Как известно, практическим открытием, обеспечившим Галилею успех его начинанию, стало изобретение им телескопа – усовершенствование так называемой «зрительной трубы» (хотя, по большому счету, ученый формально делит здесь первенство с Хансом Липперсгеем). Именно телескоп позволил Галилею обнаружить фазы Венеры, доказывающие ее вращение вокруг Солнца, пятна на Солнце и горы на Луне, доказывающие неидеальную природу последних (ибо рельеф есть на неидеальной Земле, но не на идеально гладкой Луне).
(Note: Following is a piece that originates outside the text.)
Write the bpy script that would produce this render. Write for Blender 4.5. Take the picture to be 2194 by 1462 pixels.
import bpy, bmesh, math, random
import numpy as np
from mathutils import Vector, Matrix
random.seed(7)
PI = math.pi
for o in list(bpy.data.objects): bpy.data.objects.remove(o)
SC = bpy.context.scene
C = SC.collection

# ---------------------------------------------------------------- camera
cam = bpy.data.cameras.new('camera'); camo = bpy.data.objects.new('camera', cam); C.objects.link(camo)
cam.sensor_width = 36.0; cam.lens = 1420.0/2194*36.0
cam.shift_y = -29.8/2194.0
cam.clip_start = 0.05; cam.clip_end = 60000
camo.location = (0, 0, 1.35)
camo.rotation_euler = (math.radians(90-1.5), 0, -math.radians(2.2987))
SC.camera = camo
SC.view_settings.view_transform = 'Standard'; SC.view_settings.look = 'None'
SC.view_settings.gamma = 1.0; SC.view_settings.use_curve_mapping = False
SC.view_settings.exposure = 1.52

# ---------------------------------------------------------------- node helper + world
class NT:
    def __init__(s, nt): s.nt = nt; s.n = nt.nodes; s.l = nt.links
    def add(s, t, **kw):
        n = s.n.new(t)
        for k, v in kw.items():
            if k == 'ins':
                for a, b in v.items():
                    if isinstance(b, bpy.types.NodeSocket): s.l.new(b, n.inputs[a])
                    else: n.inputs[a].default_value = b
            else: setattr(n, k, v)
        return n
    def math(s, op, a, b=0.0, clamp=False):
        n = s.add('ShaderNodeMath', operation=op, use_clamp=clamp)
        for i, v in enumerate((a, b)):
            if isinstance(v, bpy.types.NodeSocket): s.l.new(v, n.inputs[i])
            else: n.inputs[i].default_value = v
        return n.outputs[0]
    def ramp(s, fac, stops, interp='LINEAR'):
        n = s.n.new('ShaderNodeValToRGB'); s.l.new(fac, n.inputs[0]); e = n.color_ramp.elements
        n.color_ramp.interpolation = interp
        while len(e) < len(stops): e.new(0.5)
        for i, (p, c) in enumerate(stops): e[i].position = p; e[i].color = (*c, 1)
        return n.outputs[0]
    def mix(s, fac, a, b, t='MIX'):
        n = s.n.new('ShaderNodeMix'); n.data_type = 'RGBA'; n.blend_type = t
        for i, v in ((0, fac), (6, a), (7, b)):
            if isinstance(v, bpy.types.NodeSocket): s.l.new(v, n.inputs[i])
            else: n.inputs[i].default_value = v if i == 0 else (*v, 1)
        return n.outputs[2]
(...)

И Солнце и Луна принадлежали, по Аристотелю, к надлунному миру, наличие же пятен (к тому же еще и движущихся, что свидетельствовало о вращении Солнца) и рельефа не позволяло утверждать, что у них идеальная природа. Наконец, Галилей обнаружил спутники у одной из планет (у Юпитера), что еще раз опровергало аргумент как противников Коперника о том, что единственным центром вращения в Космосе является Земля, так, кстати, и частичных сторонников Коперника, вроде Тихо Браге, считавших таковыми Землю и Солнце.

Эти открытия, замечательные сами по себе, существенно обогащали знания об окружающем мире, но никакого переворота в науке еще не делали. Более того, некоторые ученые очень скептически отнеслись к показаниям телескопа, поскольку Галилей не мог дать гарантии того, что телескоп не искажает картинку, например, не удваивает изображение, не растягивает его или не меняет его цветовую гамму. Подобные эффекты можно часто наблюдать в системах, составленных из нескольких линз или зеркал, в том случае, если фокусы их подобраны неправильно. Другая проблема – искажает или не искажает телескоп размеров тел, в частности звезд? И если искажает, то насколько? Сам Галилей неоднократно демонстрировал работу телескопа, предлагая посмотреть всем желающим через него на дальние объекты или, как вариант, в чужое незашторенное окно. Любой, таким образом, мог убедиться, что относительные размеры тел передаются без искажений.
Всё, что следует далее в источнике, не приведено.